▶ YOUR TASK
Retype nothing but the lines from the start of the material up to and including the line with "def S(r, g, b): return". Pictures don't belong in the copy.

▶ INFORMATION PROVIDED
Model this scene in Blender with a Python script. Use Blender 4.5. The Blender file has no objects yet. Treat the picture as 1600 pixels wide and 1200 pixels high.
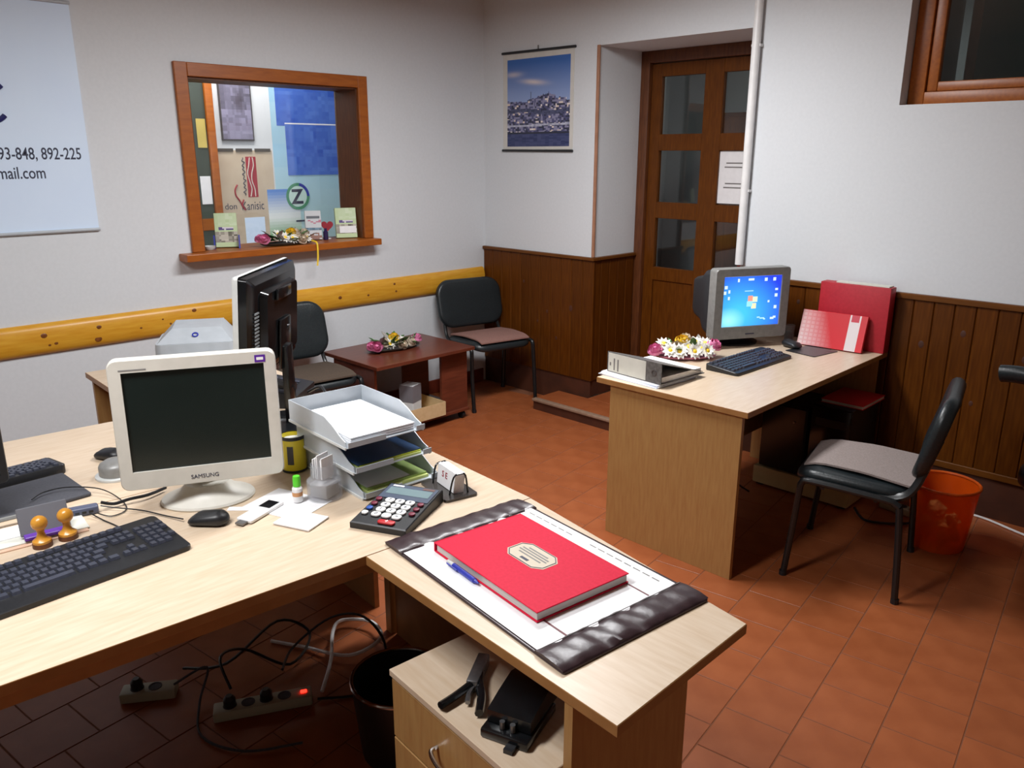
import bpy, bmesh, math, random
from mathutils import Vector, Matrix
random.seed(7)
SC = bpy.context.scene
COL = SC.collection
PI = math.pi
def rad(a): return math.radians(a)
def lin(c):
    c /= 255.0
    return c / 12.92 if c <= 0.04045 else ((c + 0.055) / 1.055) ** 2.4
def S(r, g, b): return (lin(r), lin(g), lin(b), 1.0)

# ------------------------------------------------------------------ camera, world, lights, exposure
CAM_YAW, CAM_PITCH, CAM_ROLL, FPX, CAM_H = 44.55, 15.94, 0.10, 1256.6, 1.70
cd = bpy.data.cameras.new('camera'); cam = bpy.data.objects.new('camera', cd); COL.objects.link(cam)
cd.sensor_fit = 'HORIZONTAL'; cd.sensor_width = 36.0; cd.lens = 36.0 * FPX / 1600.0; cd.clip_start = 0.05
cam.matrix_world = (Matrix.Translation((0, 0, CAM_H)) @ Matrix.Rotation(rad(CAM_YAW), 4, 'Z')
                    @ Matrix.Rotation(rad(90 - CAM_PITCH), 4, 'X') @ Matrix.Rotation(rad(CAM_ROLL), 4, 'Z'))
SC.camera = cam
w = bpy.data.worlds.new('night'); SC.world = w; w.use_nodes = True
w.node_tree.nodes['Background'].inputs[0].default_value = (0.010, 0.013, 0.012, 1)
w.node_tree.nodes['Background'].inputs[1].default_value = 1.0
def area(name, loc, sx, sy, power, col, rz=0):
    l = bpy.data.lights.new(name, 'AREA'); l.shape = 'RECTANGLE'; l.size = sx; l.size_y = sy
    l.energy = power; l.color = col
    o = bpy.data.objects.new(name, l); COL.objects.link(o); o.location = loc; o.rotation_euler = (0, 0, rz)
    return o
area('ceiling_light_middle', (-2.40, 2.45, 2.64), 0.35, 1.25, 67, (0.985, 0.99, 1.0))
area('added_fill_camera_side', (-1.75, 0.0, 2.62), 0.35, 1.25, 54, (0.985, 0.99, 1.0))  # added fill, no known lamp here; brightens the front desk
area('added_fill_corridor', (-2.6, 5.6, 2.7), 0.3, 0.6, 2.2, (0.9, 1.0, 0.92))  # added weak fill so the door panes do not go black
area('added_fill_next_room', (-5.25, 2.6, 2.75), 0.3, 1.2, 24, (1.0, 0.97, 0.93))  # added unseen light that brightens the posters behind the hatch
SC.view_settings.view_transform = 'Standard'; SC.view_settings.look = 'None'
SC.view_settings.gamma = 1.0; SC.view_settings.use_curve_mapping = False
SC.view_settings.exposure = 0.20

# ------------------------------------------------------------------ materials
MATS = {}
def node_mat(name):
    m = bpy.data.materials.new(name); m.use_nodes = True
    nt = m.node_tree; b = nt.nodes['Principled BSDF']
    return m, nt, b
def noise_mix(nt, c1, c2, scale, mapping=(1, 1, 1), detail=4, coord='Object', contrast=(0.35, 0.65), dist=0.0):
    N = nt.nodes; L = nt.links
    tc = N.new('ShaderNodeTexCoord'); mp = N.new('ShaderNodeMapping'); mp.inputs['Scale'].default_value = mapping
    nz = N.new('ShaderNodeTexNoise'); nz.inputs['Scale'].default_value = scale; nz.inputs['Detail'].default_value = detail
    nz.inputs['Distortion'].default_value = dist
    rp = N.new('ShaderNodeValToRGB'); rp.color_ramp.elements[0].position = contrast[0]; rp.color_ramp.elements[1].position = contrast[1]
    rp.color_ramp.elements[0].color = c1; rp.color_ramp.elements[1].color = c2
    L.new(tc.outputs[coord], mp.inputs[0]); L.new(mp.outputs[0], nz.inputs['Vector']); L.new(nz.outputs['Fac'], rp.inputs[0])
    return rp.outputs[0], nz
def mat(name, c, rough=0.5, metal=0.0, spec=0.5, c2=None, scale=20, mapping=(1, 1, 1), bump=0.0, rnd=0.0, contrast=(0.35, 0.65),
        dist=0.0, coat=0.0, emit=None, emit_s=0.0, alpha=1.0, trans=0.0):
    if name in MATS: return MATS[name]
    m, nt, b = node_mat(name); L = nt.links
    b.inputs['Roughness'].default_value = rough; b.inputs['Metallic'].default_value = metal
    b.inputs['Specular IOR Level'].default_value = spec; b.inputs['Coat Weight'].default_value = coat
    b.inputs['Transmission Weight'].default_value = trans
    out, nz = noise_mix(nt, c, c2 if c2 else tuple(min(1, x * 1.06) for x in c[:3]) + (1,), scale, mapping, contrast=contrast, dist=dist)
    if rnd:
        oi = nt.nodes.new('ShaderNodeObjectInfo'); hs = nt.nodes.new('ShaderNodeHueSaturation'); mr = nt.nodes.new('ShaderNodeMapRange')
        mr.inputs['To Min'].default_value = 1 - rnd; mr.inputs['To Max'].default_value = 1 + rnd
        L.new(oi.outputs['Random'], mr.inputs[0]); L.new(mr.outputs[0], hs.inputs['Value']); L.new(out, hs.inputs['Color']); out = hs.outputs[0]
    L.new(out, b.inputs['Base Color'])
    if bump:
        bp = nt.nodes.new('ShaderNodeBump'); bp.inputs['Strength'].default_value = bump; bp.inputs['Distance'].default_value = 0.002
        L.new(nz.outputs['Fac'], bp.inputs['Height']); L.new(bp.outputs[0], b.inputs['Normal'])
    if emit:
        b.inputs['Emission Color'].default_value = emit; b.inputs['Emission Strength'].default_value = emit_s
    MATS[name] = m
    return m
def vcol_mat(name, rough=0.5, emit=0.0, coat=0.0):
    if name in MATS: return MATS[name]
    m, nt, b = node_mat(name)
    a = nt.nodes.new('ShaderNodeVertexColor'); a.layer_name = 'Col'
    b.inputs['Roughness'].default_value = rough; b.inputs['Coat Weight'].default_value = coat
    if emit:
        b.inputs['Base Color'].default_value = (0.01, 0.01, 0.012, 1)
        nt.links.new(a.outputs[0], b.inputs['Emission Color']); b.inputs['Emission Strength'].default_value = emit
    else: nt.links.new(a.outputs[0], b.inputs['Base Color'])
    MATS[name] = m
    return m
def glass_mat(name, tint=(1, 1, 1, 1), rough=0.02, base=0.06):
    if name in MATS: return MATS[name]
    m = bpy.data.materials.new(name); m.use_nodes = True; nt = m.node_tree; nt.nodes.clear()
    o = nt.nodes.new('ShaderNodeOutputMaterial'); mx = nt.nodes.new('ShaderNodeMixShader'); t = nt.nodes.new('ShaderNodeBsdfTransparent')
    g = nt.nodes.new('ShaderNodeBsdfGlossy'); fr = nt.nodes.new('ShaderNodeFresnel'); fr.inputs[0].default_value = 1.45
    ns = nt.nodes.new('ShaderNodeTexNoise'); ns.inputs['Scale'].default_value = 3
    mr = nt.nodes.new('ShaderNodeMapRange'); mr.inputs['To Min'].default_value = rough; mr.inputs['To Max'].default_value = rough * 1.3
    nt.links.new(ns.outputs['Fac'], mr.inputs[0]); nt.links.new(mr.outputs[0], g.inputs['Roughness'])
    t.inputs[0].default_value = tint
    nt.links.new(fr.outputs[0], mx.inputs[0]); nt.links.new(t.outputs[0], mx.inputs[1]); nt.links.new(g.outputs[0], mx.inputs[2]); nt.links.new(mx.outputs[0], o.inputs[0])
    MATS[name] = m
    return m

M_WALL = mat('cream_plaster', S(211, 215, 219), 0.85, c2=S(214, 218, 222), scale=60, bump=0.12)
M_WALLDIM = mat('pale_brown_wall', S(150, 142, 132), 0.7, c2=S(158, 150, 140), scale=5)
M_CEIL = mat('ceiling_paint', S(176, 160, 138), 0.9)
M_GROUT = mat('grout', S(122, 74, 48), 0.9)
M_TILE = mat('terracotta', S(146, 78, 42), 0.42, spec=0.35, c2=S(158, 88, 50), scale=9, rnd=0.05, bump=0.15)
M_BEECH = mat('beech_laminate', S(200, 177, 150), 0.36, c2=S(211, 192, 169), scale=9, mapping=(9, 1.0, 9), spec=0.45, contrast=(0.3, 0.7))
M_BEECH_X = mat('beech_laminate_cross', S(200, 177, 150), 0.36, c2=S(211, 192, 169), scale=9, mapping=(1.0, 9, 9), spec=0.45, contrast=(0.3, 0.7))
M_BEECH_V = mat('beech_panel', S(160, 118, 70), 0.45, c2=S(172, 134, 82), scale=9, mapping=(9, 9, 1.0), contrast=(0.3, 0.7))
M_EDGE = mat('beech_edge_band', S(150, 106, 60), 0.45, c2=S(162, 118, 70), scale=14)
M_PINE = mat('varnished_pine', S(206, 144, 36), 0.34, c2=S(218, 164, 54), scale=7, mapping=(10, 1.2, 10), contrast=(0.3, 0.7), spec=0.5)
M_KNOT = mat('pine_knot', S(104, 56, 22), 0.4, c2=S(130, 76, 34), scale=60)
M_FRAME = mat('orange_window_wood', S(146, 76, 18), 0.38, c2=S(166, 92, 26), scale=8, mapping=(8, 1.4, 8), contrast=(0.3, 0.7))
M_DOOR = mat('brown_door_wood', S(84, 43, 6), 0.4, spec=0.25, c2=S(104, 57, 11), scale=8, mapping=(9, 9, 1.2), contrast=(0.3, 0.7))
M_DARKWOOD = mat('dark_brown_wood', S(84, 44, 18), 0.5, c2=S(104, 58, 26), scale=8, mapping=(9, 9, 1.2))
M_PLANK = mat('stained_planks', S(78, 38, 4), 0.42, spec=0.2, c2=S(98, 53, 8), scale=7, mapping=(11, 11, 0.9), rnd=0.12, contrast=(0.3, 0.72), bump=0.15)
M_CAP = mat('wainscot_cap_wood', S(92, 52, 14), 0.42, spec=0.25, c2=S(106, 62, 20), scale=8, mapping=(1, 9, 9))
M_PLINTH = mat('dark_plinth', S(64, 32, 18), 0.6, c2=S(78, 40, 22), scale=9)
M_REDSKIRT = mat('red_brown_skirting', S(112, 44, 28), 0.45, c2=S(124, 52, 34), scale=12)
M_MAHOG = mat('mahogany', S(92, 44, 30), 0.3, c2=S(112, 56, 38), scale=6, mapping=(8, 1, 8), contrast=(0.3, 0.7))
M_BLACK = mat('black_plastic', S(24, 25, 28), 0.42, c2=S(30, 31, 35), scale=120)
M_BLACKG = mat('glossy_black', S(14, 16, 18), 0.18, c2=S(18, 20, 23), scale=40)
M_BLACKM = mat('black_steel_tube', S(20, 22, 24), 0.35, c2=S(26, 28, 30), scale=60)
M_LEATHER = mat('black_vinyl', S(25, 31, 34), 0.36, c2=S(32, 40, 43), scale=140, bump=0.3)
M_KEY = mat('keycap', S(52, 55, 66), 0.4, c2=S(60, 63, 76), scale=90)
M_DKGREY = mat('dark_grey_rubber', S(64, 65, 72), 0.8, c2=S(72, 73, 80), scale=150)
M_BEIGE = mat('ivory_plastic', S(206, 203, 194), 0.4, c2=S(212, 209, 200), scale=30)
M_LGREY = mat('light_grey_plastic', S(196, 198, 196), 0.4, c2=S(204, 206, 204), scale=30)
M_PRN = mat('printer_grey', S(166, 172, 178), .45, c2=S(172, 178, 184), scale=20)
M_SILVER = mat('silver_plastic', S(128, 128, 126), 0.38, c2=S(138, 138, 136), scale=50, metal=0.1)
M_WHITE = mat('white_paper', S(236, 236, 238), 0.75, c2=S(242, 242, 244), scale=30)
M_WHITEP = mat('white_plastic', S(226, 226, 226), 0.4, c2=S(234, 234, 234), scale=20)
M_CHROME = mat('chrome', S(200, 200, 200), 0.16, metal=1.0, c2=S(210, 210, 210), scale=10)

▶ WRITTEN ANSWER
Model this scene in Blender with a Python script. Use Blender 4.5. The Blender file has no objects yet. Treat the picture as 1600 pixels wide and 1200 pixels high.
import bpy, bmesh, math, random
from mathutils import Vector, Matrix
random.seed(7)
SC = bpy.context.scene
COL = SC.collection
PI = math.pi
def rad(a): return math.radians(a)
def lin(c):
    c /= 255.0
    return c / 12.92 if c <= 0.04045 else ((c + 0.055) / 1.055) ** 2.4
def S(r, g, b): return (lin(r), lin(g), lin(b), 1.0)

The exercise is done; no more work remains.